A call to action would be nice in ‘Wonder Woman’ #37


‘Wonder Woman’ #37

Written by Meredith Finch

Pencils by David Finch

Published by DC Comics

Coming off from the start of a brand new story arc and creative team, ‘Wonder Woman’ #37 is very lacking in story and has fluff for artwork.

The opening arc continues as Wonder Woman feels that she’s torn between her many responsibilities. Not only does Diana have to fight injustice as Wonder Woman, but must rule the the Amazons as their new queen and serve as the new God of War. The conflict between these three responsibilities is posed as the central theme of this issue. However, very little of it is explored. Including the last issue, it seems the only responsibilities Diana has as Wonder Woman are those as a member of the Justice League. She lacks any personal villains to call her own, so instead it’s the League whom come calling to remind her that things are going on in the world. As the God of War, Diana’s duties are even more baffling as what entails being the God of War isn’t established at all. The only role which Diana is cast here is as the leader of the Amazons, who spend all their time telling Diana how bad a leader she is. This is even stranger as the actual duties the Queen of Themyscira has are left vague at best. The Amazons are rarely portrayed as ever needing a leader outside of when they’re acting as an army. Aside from hanging around columns, it does look like the Amazons do all that much to warrant central leadership. Instead, Diana’s sisters seem ready to dethrone her just because she’s not clocking in enough hours with them.

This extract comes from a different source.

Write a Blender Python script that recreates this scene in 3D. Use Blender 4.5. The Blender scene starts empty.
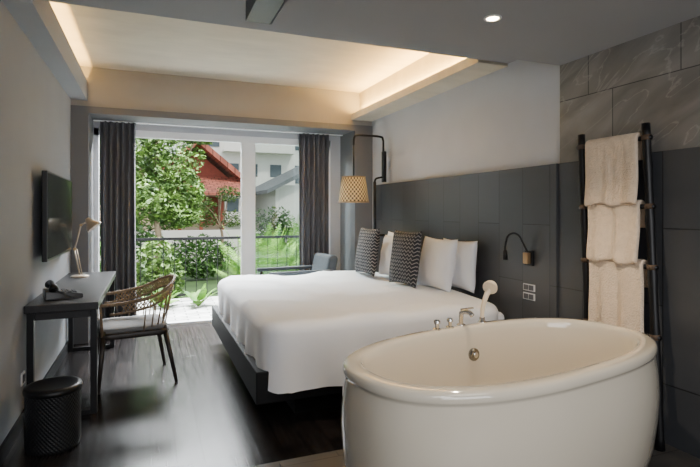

The primary villain, who does in fact have a very good design, has no relationship to Wonder Woman. The apparent antagonist for this arc seem to be a shadowy sorceress with a scheme involving taking the throne of Themyscira. That’s not a bad idea for a villain, however that leaves any kind of apparent conflict for Diana to face. A common technique among many other writers is simply to throw in a minor villain to keep the action with the hero engaging. The closest this issue gets is to a set of mechanical birds that show up every once in a while. It’s clear that Meredith Finch is a bit inexperienced with handling such a major part DC Comics’ lineup but this feels very amateur and detached.

David Finch’s art, which able to capture the few energetic fight scenes that occur in this book, doesn’t do much. His face for Wonder Woman still looks comically young, as if Diana is fifteen or so and he lacks variety in women’s faces. There’s a particularly humorous moment where an Amazon asks where Wonder Woman is while at the same time looking like Diana’s doppelganger. While his artwork doesn’t go off into full fan service mode, there are a number of twisted spines and posterior shots. Finch also falls flat when delivering slower emotional scenes. Where there’s no fighting to be had, his characters start making open ended expressions of ambiguous meaning. Overall, it’s a poor fit to this issue.

‘Wonder Woman’ #37 is a slow start up to this new arc for Diana of Themyscira. When trying to feel conflicted and intimate, it comes off distilled and detached. This storyline could really use with some built up towards the villains beyond evil doers doing evil unbeknownst to Wonder Woman. The only major highlight of the issue is the return of none other than Donna Troy, a character whose presence has been sorely missed since the start of the New 52 and who will hopefully add some much needed emotional depth to this tale. However it does stumble right out of the gate as her first appearance is heavy on the fan service.

Whether ‘Wonder Woman’ will lift itself up or keep on with a monotone pace is anyone’s guess as it will likely be determined by the next issue. As it is now, it feels mostly skippable.